# Exercise prompt
Transcribe every line exactly and omit anything that is a picture.

::::::

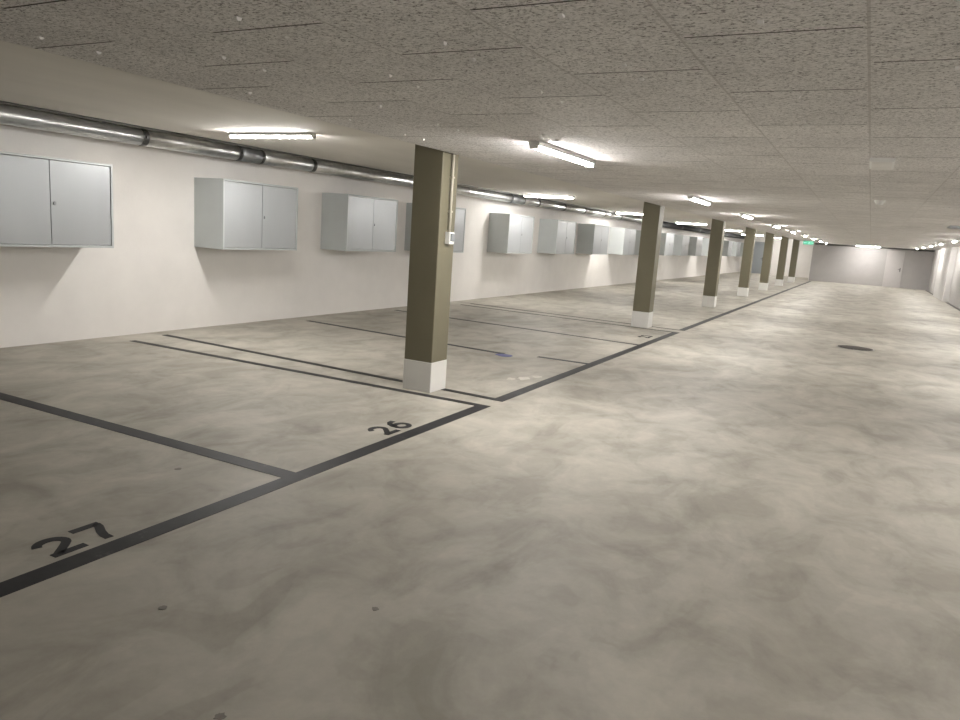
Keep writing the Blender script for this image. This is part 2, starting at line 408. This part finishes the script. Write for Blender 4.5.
# ------------------------------------------------------------------ floor markings
ZT = .0025
def stripe(p, q, w, lab, grp=None, name='parking_line'):
    p, q = Vector(p), Vector(q); d = (q - p).normalized(); n = Vector((-d.y, d.x)) * w / 2
    bm = bmesh.new(); prism(bm, [tuple(v) for v in (p + n, p - n, q - n, q + n)], 0, ZT)
    return tag(obj(name, bm, 'line'), lab, 'floor marking', grp)
LG = 'dark painted lines of the parking bays'
ax0, ax1 = -3.055, -2.935
def aisle(y0, y1, lab, w0=ax0, w1=ax1):
    bm = bmesh.new(); prism(bm, [(w0, y0), (w1, y0), (w1, y1), (w0, y1)], 0, ZT)
    return tag(obj('parking_line', bm, 'line'), lab, 'floor marking', LG)
aisle(.90, 5.955, 'wide dark line along the aisle in front of bays 27 and 26')
aisle(6.20, 13.66, 'dark aisle line running from nearest column to second column')
aisle(14.05, 48.3, 'dark aisle line running from second column to the far end wall')
stripe((-7.88, 3.36), (ax0, 3.385), .125, 'dark line separating bay 27 from bay 26', LG)
stripe((-7.82, 5.84), (ax0, 5.915), .085, 'dark line bounding bay 26, passing just before the nearest column', LG)
stripe((-7.96, 6.42), (ax0, 6.245), .085, 'dark line passing just behind the nearest column', LG)
stripe((-7.85, 9.06), (-4.18, 8.765), .085, 'thin dark line from beside the wall to the blue mark', LG)
stripe((-3.75, 8.93), (ax0, 8.96), .085, 'short worn dark line between the blue mark and the aisle line', LG)
stripe((-7.93, 11.65), (ax0, 11.33), .085, 'thin dark bay line halfway between nearest and second column', LG)
stripe((-7.75, 13.90), (ax0, 13.62), .075, 'first of two thin dark lines at the second column', LG)
stripe((-7.75, 14.35), (ax0, 14.08), .075, 'second of two thin dark lines at the second column, farther one', LG)
for y0, y1, f in ((10., 36., 'near'), (42.2, 49.2, 'far')):
    aisle(y0, y1, 'dark line at the foot of the right wall, %s side of the white pier' % f, 2.99, 3.10) if y0 < 40 else aisle(y0, y1, 'dark line at the foot of the right wall, far side of the white pier', 3.0, 3.10)

def ribbon(bm, pts, w, y0, x0, hgt):
    # pts in (right, up); right = +y, up = -x; base line at x0
    P = [Vector(p) for p in pts]; n = len(P); L = []; R_ = []
    for i in range(n):
        d = (P[min(i + 1, n - 1)] - P[max(i - 1, 0)]).normalized(); nn = Vector((-d.y, d.x)) * w / 2
        L.append(P[i] + nn); R_.append(P[i] - nn)
    W3 = lambda v: (x0 - v.y * hgt, y0 + v.x * hgt)
    prism(bm, [W3(v) for v in L] + [W3(v) for v in R_[::-1]], 0, ZT)
def arc(cx_, cy_, rx, ry, a0, a1, n=14):
    return [(cx_ + rx * math.cos(math.radians(a0 + (a1 - a0) * i / n)), cy_ + ry * math.sin(math.radians(a0 + (a1 - a0) * i / n))) for i in range(n + 1)]
GLY = {'2': [arc(.38, .66, .30, .25, 170, -25) + [(.50, .40), (.20, .13)], [(.04, .09), (.80, .09)]],
       '7': [[(.02, .90), (.72, .90)], [(.64, .90), (.60, .72), (.46, .44), (.38, .22), (.36, .0)]],
       '6': [arc(.44, .34, .30, .25, 150, -190, 20), [(.70, .91), (.46, .88), (.27, .74), (.16, .52), (.15, .36)]],
       '3': [arc(.36, .70, .26, .22, 160, -70), arc(.36, .30, .30, .24, 80, -160)]}
def number(txt, y, x, hgt, lab, w=.2, gap=.95):
    t = thing('bay_number', lab, 'number', (0, 0, 0), 0, None)
    for i, ch in enumerate(txt):
        bm = bmesh.new()
        for st in GLY[ch]: ribbon(bm, st, w, y + i * gap * hgt, x, hgt)
        obj('digit', bm, 'line', t)
number('27', 1.89, -3.10, .215, 'dark painted number 27 on the floor at the lower left')
number('26', 4.53, -3.105, .225, 'dark painted number 26 on the floor before the nearest column')
number('23', 12.3, -3.16, .2, 'tiny dark painted bay number just before the second column')

def blob(name, x, y, rx, ry, mat, lab, cat, grp=None, jag=.25, seed=1, z=ZT):
    rnd = random.Random(seed); bm = bmesh.new()
    pts = [(x + rx * math.cos(a) * (1 + rnd.uniform(-jag, jag)), y + ry * math.sin(a) * (1 + rnd.uniform(-jag, jag))) for a in [2 * PI * i / 18 for i in range(18)]]
    prism(bm, pts, 0, z); return tag(obj(name, bm, mat), lab, cat, grp)
blob('paint_mark', -4.12, 8.66, .12, .10, 'blue', 'small blue paint mark on the bay line beyond the nearest column', 'floor marking', None, .15, 3)
for i, (u, v, r) in enumerate(((-3.26, 7.42, .06), (-3.19, 7.62, .05), (-3.36, 7.28, .045))):  # pale patches paint in the shine of a glossy bay number
    blob('glint_patch', u, v, r, r * 1.5, 'glint', ('pale scuff painted on the floor before the aisle line, ' + ('middle of three', 'right of three', 'left of three')[i]), 'glint', 'painted glints beyond the nearest column', .35, i)
for i, (x, y, r, lab) in enumerate(((-2.348, 1.876, .017, 'small dark spot on the floor right below number 27'),
                                   (-1.646, 1.528, .017, 'small dark spot on the floor at the bottom edge of the photo'),
                                   (-1.64, 2.362, .014, 'faint dark spot on the floor at lower middle of the photo'),
                                   (-3.662, 3.045, .02, 'small dark spot inside bay 27 near the dividing line'))):
    blob('oil_spot', x, y, r, r, 'stain', lab, 'stain', 'dark spots on the floor', .3, i + 9)
dn = thing('manhole_cover', 'round dark drain cover set in the floor of the aisle', 'drain cover', (-.02, 14.6, 0))
bm = bmesh.new(); cyl(bm, (0, 0, 0), (0, 0, .004), .31, 48); obj('rim', bm, 'steel', dn)
bm = bmesh.new(); cyl(bm, (0, 0, .003), (0, 0, .007), .285, 48)
for i in range(-4, 5):
    l = math.sqrt(max(.26 ** 2 - (i * .055) ** 2, 0)); box(bm, (i * .055 - .012, -l, .007), (i * .055 + .012, l, .010))
obj('cover', bm, 'iron', dn)

# ------------------------------------------------------------------ world, camera
w = bpy.data.worlds.new('World'); bpy.context.scene.world = w; w.use_nodes = True
w.node_tree.nodes['Background'].inputs[0].default_value = (0, 0, 0, 1)
w.node_tree.nodes['Background'].inputs[1].default_value = 0
cam = bpy.data.cameras.new('Camera'); co = bpy.data.objects.new('Camera', cam); C.objects.link(co)
cam.sensor_width = 36; cam.lens = 728.97 / 960 * 36; cam.clip_start = .05; cam.clip_end = 200
yaw, pit, rol = math.radians(-27.352), math.radians(-9.9737), math.radians(3.9191)
f = Vector((math.sin(yaw) * math.cos(pit), math.cos(yaw) * math.cos(pit), math.sin(pit)))
rt = Vector((math.cos(yaw), -math.sin(yaw), 0)); up = rt.cross(f)
r2 = math.cos(rol) * rt + math.sin(rol) * up; u2 = -math.sin(rol) * rt + math.cos(rol) * up
mt = Matrix.Identity(4)
for i in range(3): mt[i][0], mt[i][1], mt[i][2] = r2[i], u2[i], -f[i]
mt.translation = (0, 0, 1.6); co.matrix_world = mt
sc = bpy.context.scene; sc.camera = co
vs = sc.view_settings
vs.view_transform = 'Standard'; vs.look = 'None'; vs.gamma = 1; vs.use_curve_mapping = False; vs.exposure = 2.33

::::::

# Output
Keep writing the Blender script for this image. This is part 2, starting at line 408. This part finishes the script. Write for Blender 4.5.
# ------------------------------------------------------------------ floor markings
ZT = .0025
def stripe(p, q, w, lab, grp=None, name='parking_line'):
    p, q = Vector(p), Vector(q); d = (q - p).normalized(); n = Vector((-d.y, d.x)) * w / 2
    bm = bmesh.new(); prism(bm, [tuple(v) for v in (p + n, p - n, q - n, q + n)], 0, ZT)
    return tag(obj(name, bm, 'line'), lab, 'floor marking', grp)
LG = 'dark painted lines of the parking bays'
ax0, ax1 = -3.055, -2.935
def aisle(y0, y1, lab, w0=ax0, w1=ax1):
    bm = bmesh.new(); prism(bm, [(w0, y0), (w1, y0), (w1, y1), (w0, y1)], 0, ZT)
    return tag(obj('parking_line', bm, 'line'), lab, 'floor marking', LG)
aisle(.90, 5.955, 'wide dark line along the aisle in front of bays 27 and 26')
aisle(6.20, 13.66, 'dark aisle line running from nearest column to second column')
aisle(14.05, 48.3, 'dark aisle line running from second column to the far end wall')
stripe((-7.88, 3.36), (ax0, 3.385), .125, 'dark line separating bay 27 from bay 26', LG)
stripe((-7.82, 5.84), (ax0, 5.915), .085, 'dark line bounding bay 26, passing just before the nearest column', LG)
stripe((-7.96, 6.42), (ax0, 6.245), .085, 'dark line passing just behind the nearest column', LG)
stripe((-7.85, 9.06), (-4.18, 8.765), .085, 'thin dark line from beside the wall to the blue mark', LG)
stripe((-3.75, 8.93), (ax0, 8.96), .085, 'short worn dark line between the blue mark and the aisle line', LG)
stripe((-7.93, 11.65), (ax0, 11.33), .085, 'thin dark bay line halfway between nearest and second column', LG)
stripe((-7.75, 13.90), (ax0, 13.62), .075, 'first of two thin dark lines at the second column', LG)
stripe((-7.75, 14.35), (ax0, 14.08), .075, 'second of two thin dark lines at the second column, farther one', LG)
for y0, y1, f in ((10., 36., 'near'), (42.2, 49.2, 'far')):
    aisle(y0, y1, 'dark line at the foot of the right wall, %s side of the white pier' % f, 2.99, 3.10) if y0 < 40 else aisle(y0, y1, 'dark line at the foot of the right wall, far side of the white pier', 3.0, 3.10)

def ribbon(bm, pts, w, y0, x0, hgt):
    # pts in (right, up); right = +y, up = -x; base line at x0
    P = [Vector(p) for p in pts]; n = len(P); L = []; R_ = []
    for i in range(n):
        d = (P[min(i + 1, n - 1)] - P[max(i - 1, 0)]).normalized(); nn = Vector((-d.y, d.x)) * w / 2
        L.append(P[i] + nn); R_.append(P[i] - nn)
    W3 = lambda v: (x0 - v.y * hgt, y0 + v.x * hgt)
    prism(bm, [W3(v) for v in L] + [W3(v) for v in R_[::-1]], 0, ZT)
def arc(cx_, cy_, rx, ry, a0, a1, n=14):
    return [(cx_ + rx * math.cos(math.radians(a0 + (a1 - a0) * i / n)), cy_ + ry * math.sin(math.radians(a0 + (a1 - a0) * i / n))) for i in range(n + 1)]
GLY = {'2': [arc(.38, .66, .30, .25, 170, -25) + [(.50, .40), (.20, .13)], [(.04, .09), (.80, .09)]],
       '7': [[(.02, .90), (.72, .90)], [(.64, .90), (.60, .72), (.46, .44), (.38, .22), (.36, .0)]],
       '6': [arc(.44, .34, .30, .25, 150, -190, 20), [(.70, .91), (.46, .88), (.27, .74), (.16, .52), (.15, .36)]],
       '3': [arc(.36, .70, .26, .22, 160, -70), arc(.36, .30, .30, .24, 80, -160)]}
def number(txt, y, x, hgt, lab, w=.2, gap=.95):
    t = thing('bay_number', lab, 'number', (0, 0, 0), 0, None)
    for i, ch in enumerate(txt):
        bm = bmesh.new()
        for st in GLY[ch]: ribbon(bm, st, w, y + i * gap * hgt, x, hgt)
        obj('digit', bm, 'line', t)
number('27', 1.89, -3.10, .215, 'dark painted number 27 on the floor at the lower left')
number('26', 4.53, -3.105, .225, 'dark painted number 26 on the floor before the nearest column')
number('23', 12.3, -3.16, .2, 'tiny dark painted bay number just before the second column')

def blob(name, x, y, rx, ry, mat, lab, cat, grp=None, jag=.25, seed=1, z=ZT):
    rnd = random.Random(seed); bm = bmesh.new()
    pts = [(x + rx * math.cos(a) * (1 + rnd.uniform(-jag, jag)), y + ry * math.sin(a) * (1 + rnd.uniform(-jag, jag))) for a in [2 * PI * i / 18 for i in range(18)]]
    prism(bm, pts, 0, z); return tag(obj(name, bm, mat), lab, cat, grp)
blob('paint_mark', -4.12, 8.66, .12, .10, 'blue', 'small blue paint mark on the bay line beyond the nearest column', 'floor marking', None, .15, 3)
for i, (u, v, r) in enumerate(((-3.26, 7.42, .06), (-3.19, 7.62, .05), (-3.36, 7.28, .045))):  # pale patches paint in the shine of a glossy bay number
    blob('glint_patch', u, v, r, r * 1.5, 'glint', ('pale scuff painted on the floor before the aisle line, ' + ('middle of three', 'right of three', 'left of three')[i]), 'glint', 'painted glints beyond the nearest column', .35, i)
for i, (x, y, r, lab) in enumerate(((-2.348, 1.876, .017, 'small dark spot on the floor right below number 27'),
                                   (-1.646, 1.528, .017, 'small dark spot on the floor at the bottom edge of the photo'),
                                   (-1.64, 2.362, .014, 'faint dark spot on the floor at lower middle of the photo'),
                                   (-3.662, 3.045, .02, 'small dark spot inside bay 27 near the dividing line'))):
    blob('oil_spot', x, y, r, r, 'stain', lab, 'stain', 'dark spots on the floor', .3, i + 9)
dn = thing('manhole_cover', 'round dark drain cover set in the floor of the aisle', 'drain cover', (-.02, 14.6, 0))
bm = bmesh.new(); cyl(bm, (0, 0, 0), (0, 0, .004), .31, 48); obj('rim', bm, 'steel', dn)
bm = bmesh.new(); cyl(bm, (0, 0, .003), (0, 0, .007), .285, 48)
for i in range(-4, 5):
    l = math.sqrt(max(.26 ** 2 - (i * .055) ** 2, 0)); box(bm, (i * .055 - .012, -l, .007), (i * .055 + .012, l, .010))
obj('cover', bm, 'iron', dn)

# ------------------------------------------------------------------ world, camera
w = bpy.data.worlds.new('World'); bpy.context.scene.world = w; w.use_nodes = True
w.node_tree.nodes['Background'].inputs[0].default_value = (0, 0, 0, 1)
w.node_tree.nodes['Background'].inputs[1].default_value = 0
cam = bpy.data.cameras.new('Camera'); co = bpy.data.objects.new('Camera', cam); C.objects.link(co)
cam.sensor_width = 36; cam.lens = 728.97 / 960 * 36; cam.clip_start = .05; cam.clip_end = 200
yaw, pit, rol = math.radians(-27.352), math.radians(-9.9737), math.radians(3.9191)
f = Vector((math.sin(yaw) * math.cos(pit), math.cos(yaw) * math.cos(pit), math.sin(pit)))
rt = Vector((math.cos(yaw), -math.sin(yaw), 0)); up = rt.cross(f)
r2 = math.cos(rol) * rt + math.sin(rol) * up; u2 = -math.sin(rol) * rt + math.cos(rol) * up
mt = Matrix.Identity(4)
for i in range(3): mt[i][0], mt[i][1], mt[i][2] = r2[i], u2[i], -f[i]
mt.translation = (0, 0, 1.6); co.matrix_world = mt
sc = bpy.context.scene; sc.camera = co
vs = sc.view_settings
vs.view_transform = 'Standard'; vs.look = 'None'; vs.gamma = 1; vs.use_curve_mapping = False; vs.exposure = 2.33